Valerio Castronovo, Le paure degli italiani, Rizzoli, pagg. 157, € 9,50.

Lettura non depressiva, ma eccitante, proprio nel senso del caffè che sveglia, quella dello splendido libretto di Valerio Castronovo Le paure degli Italiani. Nonostante il titolo. Eccitante perché costringe chiunque abbia un po’ di carattere a ingegnarsi per trovare le soluzioni. E il punto di partenza è quello che queste pagine offrono, meglio di quanto non abbiano saputo fare altri: accorgersi del declino. Accorgersi che lentamente stiamo scendendo una brutta china. Quel «lentamente» rende difficile percepire lo spostamento. Già, perché siamo un paese della cerchia più stretta degli Stati più ricchi del mondo e perciò l’opinione pubblica «non coglie» il problema, tanto siamo abituati a convivere con la crescita e a pensare che l’idea di un regresso è fuori dal nostro orizzonte.

Qualche segno di risveglio dalla sonnolenza del benessere a una dimensione? Ha cominciato un’inchiesta giornalistica, quella di Dario Di Vico sul Corriere della Sera, qualche mese fa, parlando di povertà, di ceti medi, di famiglie normali che si accorgono che non ce la fanno più a chiudere i conti a fine mese, che consumano il risparmio, che non c’è più il rifugio dei Bot. E poi lo sentono le imprese di ogni dimensione che le nostre esportazioni sono calate dal 4,5 al 3 per cento dell’export mondiale. Cediamo posizioni nella chimica e farmaceutica, nell’elettronica di consumo, nell’impiantistica, nella grande distribuzione etc. etc. etc. Ci accorgiamo un bel mattino che il 90 per cento di tutti i profitti delle 1400 aziende censite da Mediobanca è concentrato in sole quattro società: Eni, Enel, Tim, Autostrade che producono utilities e non beni industriali.

Intanto siamo gravemente recidivi nel non spendere per la ricerca e l’università, non produciamo brevetti (la metà della Francia, quattro volte meno della Germania). Cominciamo ad essere fiaccati nell’umore perché ci stiamo rendendo conto che si scivola in basso: posto di lavoro precario, rendite sicure scomparse, bastonature dei risparmiatori a causa delle cadute generali della borsa e di alcuni giganteschi crack, aumento dei prezzi. In queste condizioni «sentirsi poveri» rappresenta già la parte più pesante dell’esserlo.

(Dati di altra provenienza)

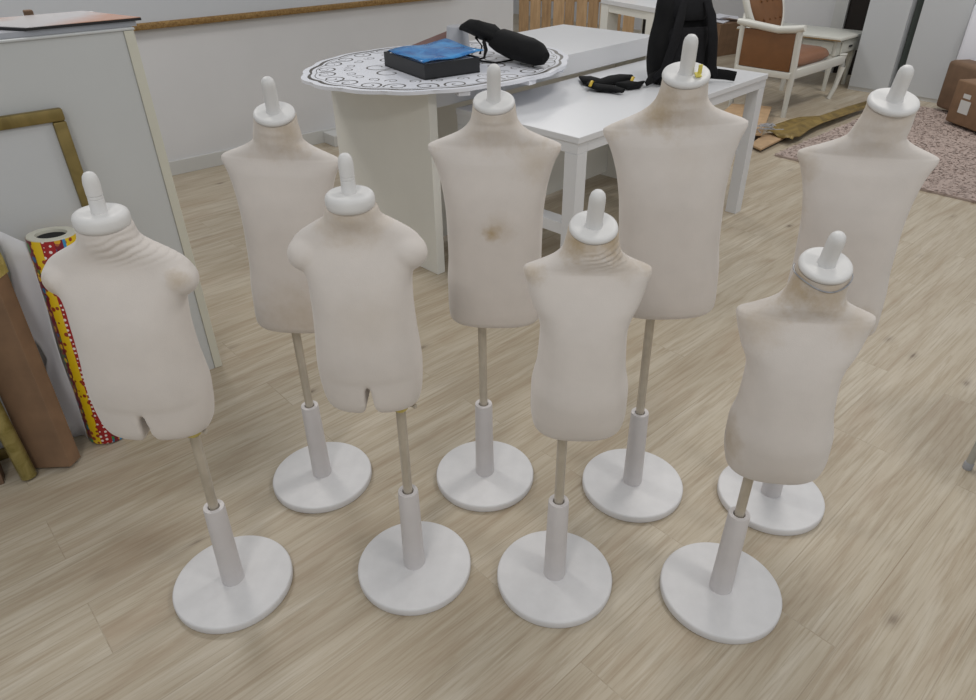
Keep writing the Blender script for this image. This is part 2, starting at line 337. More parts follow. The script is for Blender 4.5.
def torso_mesh(kind, zs, ws, creased, ztop, tilt=0, nx=0):
    prof = {'kid': KID, 'toddler': TOT, 'baby': BABY}[kind]
    top = prof[-1][0]*zs; kn = prof[-4][0]*zs          # stretch only the neck so that it ends under its cap
    def zf(z):
        z *= zs
        return z if z <= kn else kn + (z-kn)*(ztop-kn)/(top-kn)
    prof = [(zf(z), w*(ws if z < top*.9 or z > 0 and w > .056 else 1), a*ws, b*ws, e, c) for z, w, a, b, e, c in prof]
    mb = MB()
    if kind != 'baby':
        mb.rings(loft_rings(prof))
    else:
        mb.rings(loft_rings(prof, step=.006))
        for sx in (-1, 1):
            lw = pchip([0, .03, .06, .09, .13, .15], [.107, .112, .116, .118, .118, .117]); ld = pchip([0, .03, .06, .09, .13, .15], [.066, .073, .077, .079, .080, .078])
            lk = pchip([0, .003, .010, .022, .038, .12, .15], [.60, .76, .90, .97, 1, 1, .80]); lg = pchip([0, .02, .05, .08, .15], [.0115, .0095, .0075, .0060, .0060])
            out = []; zs_ = [0, .003, .006, .010, .016, .022, .03, .038] + [.045+.008*q for q in range(14)]
            for z in zs_:
                w, dd_, k_, g_ = lw(z)*ws, ld(z)*ws, lk(z), lg(z); ring = []; m_ = (w+g_)/2
                for q in range(41):
                    a = -math.pi/2 + math.pi*q/40; c, sn = math.cos(a), math.sin(a)
                    ring.append((max(g_, w*abs(c)**(2/2.4)), dd_*math.copysign(abs(sn)**(2/2.4), sn)))
                y1, y0 = ring[-1][1]*.985, ring[0][1]*.985
                ring += [(g_, y1+(y0-y1)*q/12) for q in range(1, 12)]
                ring = [(m_+(x-m_)*k_, y*k_) for x, y in ring]
                out.append([(sx*x, y, z*zs) for x, y in ring])
            mb.rings(out)
            for k, (ex, ez, rx, ry, rz) in enumerate(((.104, .374, .040, .040, .036),)):
                T = Matrix.Translation((sx*ex*ws, .006, ez*zs)) @ Matrix.Rotation(sx*.35, 4, 'Y') @ Matrix.Diagonal((rx, ry, rz, 1))
                bmesh.ops.create_uvsphere(mb.bm, u_segments=28, v_segments=18, radius=1, matrix=T)
    bmesh.ops.recalc_face_normals(mb.bm, faces=mb.bm.faces[:])
    me = bpy.data.meshes.new('torso'); mb.bm.to_mesh(me); mb.bm.free()
    if kind == 'baby':
        tmp = bpy.data.objects.new('tmp', me); COL.objects.link(tmp)
        rm = tmp.modifiers.new('r', 'REMESH'); rm.mode = 'VOXEL'; rm.voxel_size = .0032; rm.use_smooth_shade = True
        sm = tmp.modifiers.new('s', 'SMOOTH'); sm.factor = .6; sm.iterations = 20
        dg = bpy.context.evaluated_depsgraph_get(); me2 = bpy.data.meshes.new_from_object(tmp.evaluated_get(dg))
        bpy.data.objects.remove(tmp); me = me2
    if creased:
        for v in me.vertices: v.co = crease(tuple(v.co), kind, ztop, creased)
    if tilt:
        z0 = kn-.012
        for v in me.vertices:
            f = min(1, max(0, (v.co.z-z0)/(ztop-z0))); f = f*f*(3-2*f)
            v.co.z += v.co.y*math.tan(tilt)*f
            g = min(1, max(0, (v.co.z-z0+.045)/(ztop-z0+.045))); v.co.x += nx*g*g*(3-2*g)
    me.polygons.foreach_set('use_smooth', [True]*len(me.polygons)); me.update(); me.name = 'torso'
    return me
def mannequin(label, base, kind, zb, ox, zs, ws, cap_z, capr, peg_top, stains, yaw=0, lean=0, oy=0, creased=0, sleeve_top=.275, extras='', ptilt=0, group='child dress forms on round white stands', capx=None, tint=(212, 205, 199)):
    t = thing('dress_form', label, 'mannequin', (base[0], base[1], 0), 0)
    t['group'] = group
    PT = Matrix.Rotation(ptilt, 4, 'Y')
    zb += .006; cap_z += .006; peg_top += .006; sleeve_top += .006
    MB().lathe([(.142, 0), (.146, .002), (.1468, .006), (.1468, .019), (.145, .0225), (.142, .0238), (.06, .0252), (.03, .026)], 72).build('base_plate', M['plastic_worn'], t, 40)
    MB().lathe([(.0275, .0245), (.0275, .036), (.026, .15), (.0245, sleeve_top-.004), (.0235, sleeve_top), (.0140, sleeve_top), (.0124, sleeve_top-.004), (.0124, sleeve_top-.03)], 36).build('sleeve', M['tube'], t, 40, mat_w=PT)
    # torso frame: origin at the torso's bottom centre
    TM = Matrix.Translation((ox, oy, zb)) @ Matrix.Rotation(lean, 4, 'Y') @ Matrix.Rotation(yaw, 4, 'Z')
    tilt = 0 if kind == 'baby' else R(17)
    me = torso_mesh(kind, zs, ws, creased, (cap_z-zb-(.012 if kind == 'baby' else .007)), tilt, (capx or 0)*.95)
    o = bpy.data.objects.new('torso', me); COL.objects.link(o); o.parent = t; o.matrix_local = TM
    me.materials.append(fabric('cotton jersey', stains, tint))
    px = 0.0; ztop = zb + .035*zs if kind != 'baby' else zb + .03
    MB().lathe([(.0112, .2), (.0112, ztop)], 24).build('pole', M['metal'], t, 40, mat_w=PT)
    capw = TM @ Vector((0 if capx is None else capx, -.004, 0)); cz = cap_z
    CT = Matrix.Translation((capw.x + math.sin(lean)*(cz-zb), capw.y, cz)) @ Matrix.Rotation(lean, 4, 'Y') @ Matrix.Rotation(tilt, 4, 'X')
    if kind == 'baby':
        cp = [(.030, -.019), (capr-.006, -.018), (capr-.0015, -.014), (capr, -.008), (capr, .002), (capr-.002, .008), (capr-.006, .0115), (capr-.012, .0125), (capr-.02, .0115), (.019, .0105)]
    else:
        cp = [(.030, -.009), (capr-.004, -.0085), (capr-.0005, -.005), (capr, -.001), (capr-.0015, .003), (capr-.005, .0052), (capr-.010, .0055), (.018, .0045)]
    c = MB().lathe(cp, 56).build('neck_cap', M['plastic'], t, 60); c.matrix_local = CT
    L = (peg_top-cz)/(.89 if tilt else 1.0)
    rr = .0148 if kind != 'baby' else .0134
    pr = [(rr*1.12, .004), (rr*1.02, .012)]
    if kind == 'baby': pr += [(rr*.98, L*.42), (rr*.90, L*.43), (rr*.98, L*.44), (rr*.98, L*.49), (rr*.90, L*.50), (rr, L*.51), (rr*1.03, L-.02)]
    else: pr += [(rr*1.0, L-.022)]
    pr += [(rr*.98, L-.014), (rr*.86, L-.007), (rr*.6, L-.002), (rr*.25, L)]
    MB().lathe(pr, 32).build('peg', M['plastic'], c, 40)
    if 'ring' in extras:
        w = MB()
        w.tube([(-.047*math.cos(a)*1.06, -.047*math.sin(a)*1.06, -.016+.004*math.sin(3*a)) for a in [i*math.pi/20-.6 for i in range(30)]], .0013, 6)
        g = w.build('wire_ring', M['grey'], t, 40); g.matrix_local = CT
    if 'tape' in extras:
        w = MB().box(.018, -.022, .009, .012, .016, .004, None, .001); w.box(.022, -.018, .018, .008, .004, .02, None, .001)
        g = w.build('tape_scrap', M['yellowtape'], c, 40)
    if 'collar' in extras:
        zz = zb-.020
        MB().lathe([(.0125, zz-.006), (.0165, zz-.002), (.0185, zz+.003), (.0195, zz+.028)], 28).build('pole_collar', M['brass'], t, 40, mat_w=PT)
        w = MB().lathe([(.004, 0), (.004, .014), (.006, .0145), (.006, .018)], 12); g = w.build('screw', M['metal'], t, 40)
        g.matrix_local = Matrix.Translation((.02+ptilt*zb, -.012, zb-.004)) @ Matrix.Rotation(R(90), 4, 'Y') @ Matrix.Rotation(R(20), 4, 'X')
    return t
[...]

Castronovo conclude con una serie di semplici «ci vorrebbe…»: una classe dirigente politica capace di realizzare le infrastrutture per una nuova stagione di sviluppo; uno slancio capace di far leva sulle infinite risorse immateriali del paese; la forza di vincere pigrizie mentali e conservatorismi. E tanto altro ancora. Ma la parte più energica dell’operazione riscossa, quella decisiva, quella più innovativa, consiste nello svegliarsi, il caffè che si diceva all’inizio, e nel rendersi pienamente conto che «così non va».